--- Start Raw data ---

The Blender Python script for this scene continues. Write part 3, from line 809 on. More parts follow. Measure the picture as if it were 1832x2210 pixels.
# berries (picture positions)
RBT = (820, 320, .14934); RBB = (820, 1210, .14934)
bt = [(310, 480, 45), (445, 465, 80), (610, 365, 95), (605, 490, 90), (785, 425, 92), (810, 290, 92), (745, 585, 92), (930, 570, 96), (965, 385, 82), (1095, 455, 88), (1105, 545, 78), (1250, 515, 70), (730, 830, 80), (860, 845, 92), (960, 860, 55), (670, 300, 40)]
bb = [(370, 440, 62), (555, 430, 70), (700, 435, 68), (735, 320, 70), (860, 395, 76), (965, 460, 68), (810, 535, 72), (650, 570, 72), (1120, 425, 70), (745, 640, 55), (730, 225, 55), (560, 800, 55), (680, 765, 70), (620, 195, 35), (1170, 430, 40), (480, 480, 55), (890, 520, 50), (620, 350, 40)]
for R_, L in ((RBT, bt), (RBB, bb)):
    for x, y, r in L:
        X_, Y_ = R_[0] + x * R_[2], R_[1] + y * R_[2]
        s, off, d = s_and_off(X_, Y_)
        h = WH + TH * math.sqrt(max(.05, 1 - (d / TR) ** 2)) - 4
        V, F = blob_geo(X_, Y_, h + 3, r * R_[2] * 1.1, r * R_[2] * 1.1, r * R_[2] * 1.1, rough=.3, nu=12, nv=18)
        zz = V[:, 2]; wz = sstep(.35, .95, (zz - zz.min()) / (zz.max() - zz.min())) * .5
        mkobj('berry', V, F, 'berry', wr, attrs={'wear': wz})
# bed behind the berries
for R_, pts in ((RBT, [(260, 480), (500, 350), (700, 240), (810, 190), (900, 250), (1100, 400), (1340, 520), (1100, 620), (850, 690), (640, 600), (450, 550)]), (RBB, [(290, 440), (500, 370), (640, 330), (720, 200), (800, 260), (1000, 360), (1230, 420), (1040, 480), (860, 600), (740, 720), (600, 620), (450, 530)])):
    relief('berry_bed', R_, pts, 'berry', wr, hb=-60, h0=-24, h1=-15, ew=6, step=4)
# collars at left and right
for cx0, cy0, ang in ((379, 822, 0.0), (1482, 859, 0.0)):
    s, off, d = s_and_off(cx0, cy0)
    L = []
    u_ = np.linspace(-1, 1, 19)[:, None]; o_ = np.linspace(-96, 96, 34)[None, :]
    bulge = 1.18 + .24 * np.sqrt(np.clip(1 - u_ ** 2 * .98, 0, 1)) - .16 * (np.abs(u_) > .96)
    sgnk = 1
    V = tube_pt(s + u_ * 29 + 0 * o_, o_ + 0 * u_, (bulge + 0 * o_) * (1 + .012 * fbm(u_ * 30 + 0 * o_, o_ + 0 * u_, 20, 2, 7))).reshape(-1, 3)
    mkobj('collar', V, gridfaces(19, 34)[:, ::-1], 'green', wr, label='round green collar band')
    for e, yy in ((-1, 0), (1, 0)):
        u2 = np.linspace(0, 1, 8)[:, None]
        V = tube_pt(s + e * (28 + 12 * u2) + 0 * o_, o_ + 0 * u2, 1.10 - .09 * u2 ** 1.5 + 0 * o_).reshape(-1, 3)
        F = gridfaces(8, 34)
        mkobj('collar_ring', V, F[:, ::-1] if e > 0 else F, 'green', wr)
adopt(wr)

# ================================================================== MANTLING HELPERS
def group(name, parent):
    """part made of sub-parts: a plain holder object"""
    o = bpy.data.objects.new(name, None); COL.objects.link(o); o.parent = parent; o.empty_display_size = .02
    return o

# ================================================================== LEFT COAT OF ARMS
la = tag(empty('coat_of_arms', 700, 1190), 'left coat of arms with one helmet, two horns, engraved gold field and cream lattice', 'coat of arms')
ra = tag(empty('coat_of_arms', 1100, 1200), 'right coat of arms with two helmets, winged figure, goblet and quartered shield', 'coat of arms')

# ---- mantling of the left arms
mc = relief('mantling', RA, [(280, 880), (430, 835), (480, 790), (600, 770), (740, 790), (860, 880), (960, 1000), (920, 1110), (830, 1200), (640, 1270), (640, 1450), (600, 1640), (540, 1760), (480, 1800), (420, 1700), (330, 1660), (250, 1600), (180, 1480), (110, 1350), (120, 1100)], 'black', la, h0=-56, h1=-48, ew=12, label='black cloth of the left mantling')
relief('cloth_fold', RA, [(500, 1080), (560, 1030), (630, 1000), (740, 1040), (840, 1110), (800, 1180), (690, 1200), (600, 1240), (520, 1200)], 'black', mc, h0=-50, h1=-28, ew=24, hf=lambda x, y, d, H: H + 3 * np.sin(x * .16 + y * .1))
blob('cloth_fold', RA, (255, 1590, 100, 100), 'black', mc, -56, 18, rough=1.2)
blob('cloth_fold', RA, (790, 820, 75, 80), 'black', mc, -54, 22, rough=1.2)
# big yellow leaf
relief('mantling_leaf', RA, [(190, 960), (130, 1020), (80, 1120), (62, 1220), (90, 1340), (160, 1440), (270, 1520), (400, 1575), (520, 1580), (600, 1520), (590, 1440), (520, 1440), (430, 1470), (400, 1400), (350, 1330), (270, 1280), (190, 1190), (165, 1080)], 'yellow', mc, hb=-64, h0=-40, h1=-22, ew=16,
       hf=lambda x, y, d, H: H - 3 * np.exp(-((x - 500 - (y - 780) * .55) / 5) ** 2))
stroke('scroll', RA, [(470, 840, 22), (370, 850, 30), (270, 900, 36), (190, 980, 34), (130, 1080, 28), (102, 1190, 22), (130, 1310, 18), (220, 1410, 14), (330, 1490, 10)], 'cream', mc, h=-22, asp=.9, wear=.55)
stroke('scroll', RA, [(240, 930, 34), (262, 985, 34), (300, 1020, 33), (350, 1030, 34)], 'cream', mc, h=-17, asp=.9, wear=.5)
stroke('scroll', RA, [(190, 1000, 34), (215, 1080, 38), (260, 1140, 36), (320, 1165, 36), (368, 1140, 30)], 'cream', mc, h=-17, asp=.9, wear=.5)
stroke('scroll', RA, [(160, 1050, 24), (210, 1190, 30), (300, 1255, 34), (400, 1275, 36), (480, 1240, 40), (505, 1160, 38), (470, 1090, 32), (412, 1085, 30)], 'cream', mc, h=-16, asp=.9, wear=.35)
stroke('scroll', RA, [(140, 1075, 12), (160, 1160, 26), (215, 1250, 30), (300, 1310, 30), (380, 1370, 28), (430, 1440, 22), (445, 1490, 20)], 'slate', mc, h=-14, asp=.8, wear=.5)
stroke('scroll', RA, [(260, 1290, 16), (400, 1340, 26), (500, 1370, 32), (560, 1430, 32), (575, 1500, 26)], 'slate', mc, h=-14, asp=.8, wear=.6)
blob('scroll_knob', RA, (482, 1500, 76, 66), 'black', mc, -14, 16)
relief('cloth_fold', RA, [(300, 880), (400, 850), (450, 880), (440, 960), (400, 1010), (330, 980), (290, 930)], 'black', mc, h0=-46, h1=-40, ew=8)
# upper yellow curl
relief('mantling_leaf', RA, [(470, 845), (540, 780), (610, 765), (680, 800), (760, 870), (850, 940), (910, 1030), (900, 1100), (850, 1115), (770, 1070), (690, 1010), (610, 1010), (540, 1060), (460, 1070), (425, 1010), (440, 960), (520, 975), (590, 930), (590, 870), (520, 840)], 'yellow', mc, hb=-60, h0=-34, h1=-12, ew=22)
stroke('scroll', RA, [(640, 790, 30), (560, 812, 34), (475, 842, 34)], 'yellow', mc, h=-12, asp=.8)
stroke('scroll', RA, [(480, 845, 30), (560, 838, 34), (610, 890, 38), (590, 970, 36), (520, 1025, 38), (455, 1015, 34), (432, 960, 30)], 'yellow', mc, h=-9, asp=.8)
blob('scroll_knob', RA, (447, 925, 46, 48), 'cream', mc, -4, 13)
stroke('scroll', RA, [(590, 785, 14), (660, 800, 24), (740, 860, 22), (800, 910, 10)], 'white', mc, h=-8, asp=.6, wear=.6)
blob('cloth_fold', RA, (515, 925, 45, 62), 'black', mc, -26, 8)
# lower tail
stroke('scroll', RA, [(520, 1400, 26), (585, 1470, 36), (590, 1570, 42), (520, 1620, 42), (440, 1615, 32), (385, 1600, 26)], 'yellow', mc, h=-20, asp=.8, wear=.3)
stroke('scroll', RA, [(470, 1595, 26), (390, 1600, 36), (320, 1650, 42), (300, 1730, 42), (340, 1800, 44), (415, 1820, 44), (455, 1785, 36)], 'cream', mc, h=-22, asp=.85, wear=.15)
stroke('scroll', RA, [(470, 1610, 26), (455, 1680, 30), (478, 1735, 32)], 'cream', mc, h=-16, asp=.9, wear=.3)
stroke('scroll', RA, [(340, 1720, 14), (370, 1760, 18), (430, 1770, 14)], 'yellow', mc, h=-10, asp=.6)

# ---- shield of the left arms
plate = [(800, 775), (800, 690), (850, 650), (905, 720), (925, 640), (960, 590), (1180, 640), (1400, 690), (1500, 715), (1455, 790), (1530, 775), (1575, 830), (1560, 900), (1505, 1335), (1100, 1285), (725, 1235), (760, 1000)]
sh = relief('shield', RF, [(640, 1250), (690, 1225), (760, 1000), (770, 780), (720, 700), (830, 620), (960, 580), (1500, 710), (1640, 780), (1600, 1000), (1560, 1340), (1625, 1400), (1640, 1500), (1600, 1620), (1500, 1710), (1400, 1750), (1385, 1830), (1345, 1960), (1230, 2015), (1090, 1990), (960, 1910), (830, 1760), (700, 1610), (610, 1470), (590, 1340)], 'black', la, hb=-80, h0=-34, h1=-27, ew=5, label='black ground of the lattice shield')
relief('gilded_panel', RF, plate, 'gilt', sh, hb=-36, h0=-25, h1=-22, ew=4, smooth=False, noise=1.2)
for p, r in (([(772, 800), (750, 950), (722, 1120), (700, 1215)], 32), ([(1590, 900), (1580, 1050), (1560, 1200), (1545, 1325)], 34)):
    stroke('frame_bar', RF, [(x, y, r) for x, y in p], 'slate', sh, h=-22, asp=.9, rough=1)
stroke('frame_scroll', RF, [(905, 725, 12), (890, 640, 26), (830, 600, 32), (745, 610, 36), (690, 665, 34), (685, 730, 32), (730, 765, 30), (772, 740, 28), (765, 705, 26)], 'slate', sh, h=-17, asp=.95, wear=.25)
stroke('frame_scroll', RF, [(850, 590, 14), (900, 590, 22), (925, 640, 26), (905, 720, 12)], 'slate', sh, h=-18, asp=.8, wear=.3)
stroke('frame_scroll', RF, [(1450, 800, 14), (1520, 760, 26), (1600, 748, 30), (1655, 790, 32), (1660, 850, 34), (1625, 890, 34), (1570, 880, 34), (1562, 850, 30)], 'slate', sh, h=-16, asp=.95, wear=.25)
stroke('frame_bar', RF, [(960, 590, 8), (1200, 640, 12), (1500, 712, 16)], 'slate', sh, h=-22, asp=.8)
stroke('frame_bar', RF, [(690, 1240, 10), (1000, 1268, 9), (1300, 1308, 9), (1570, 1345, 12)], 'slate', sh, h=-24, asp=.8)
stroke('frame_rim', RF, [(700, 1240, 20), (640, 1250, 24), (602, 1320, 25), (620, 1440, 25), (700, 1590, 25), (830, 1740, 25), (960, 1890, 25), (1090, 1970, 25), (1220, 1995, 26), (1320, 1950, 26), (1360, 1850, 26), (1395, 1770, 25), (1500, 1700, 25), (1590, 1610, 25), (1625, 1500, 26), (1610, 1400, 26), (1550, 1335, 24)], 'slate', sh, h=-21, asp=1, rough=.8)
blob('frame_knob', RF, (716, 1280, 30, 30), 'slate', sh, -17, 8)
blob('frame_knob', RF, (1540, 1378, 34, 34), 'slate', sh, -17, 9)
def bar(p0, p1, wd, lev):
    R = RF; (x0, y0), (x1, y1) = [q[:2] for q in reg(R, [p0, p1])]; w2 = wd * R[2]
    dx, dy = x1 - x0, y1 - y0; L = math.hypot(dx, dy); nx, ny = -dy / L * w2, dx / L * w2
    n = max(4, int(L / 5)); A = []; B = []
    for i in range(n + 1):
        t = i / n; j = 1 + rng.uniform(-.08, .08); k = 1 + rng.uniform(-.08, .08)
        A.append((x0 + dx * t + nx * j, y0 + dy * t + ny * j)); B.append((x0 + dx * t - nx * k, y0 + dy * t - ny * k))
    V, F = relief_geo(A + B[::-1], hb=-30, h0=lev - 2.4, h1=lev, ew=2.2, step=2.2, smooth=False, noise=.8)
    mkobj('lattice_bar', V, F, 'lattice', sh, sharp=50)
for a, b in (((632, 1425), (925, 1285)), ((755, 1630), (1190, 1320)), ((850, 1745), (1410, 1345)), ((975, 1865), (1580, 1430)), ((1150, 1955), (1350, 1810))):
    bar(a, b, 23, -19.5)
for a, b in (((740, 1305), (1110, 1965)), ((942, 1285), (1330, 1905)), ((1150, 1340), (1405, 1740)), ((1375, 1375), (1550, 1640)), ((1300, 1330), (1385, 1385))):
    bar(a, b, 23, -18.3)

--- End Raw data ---

Extract every line that has the string "picture" in it.

Result:
The Blender Python script for this scene continues. Write part 3, from line 809 on. More parts follow. Measure the picture as if it were 1832x2210 pixels.
# berries (picture positions)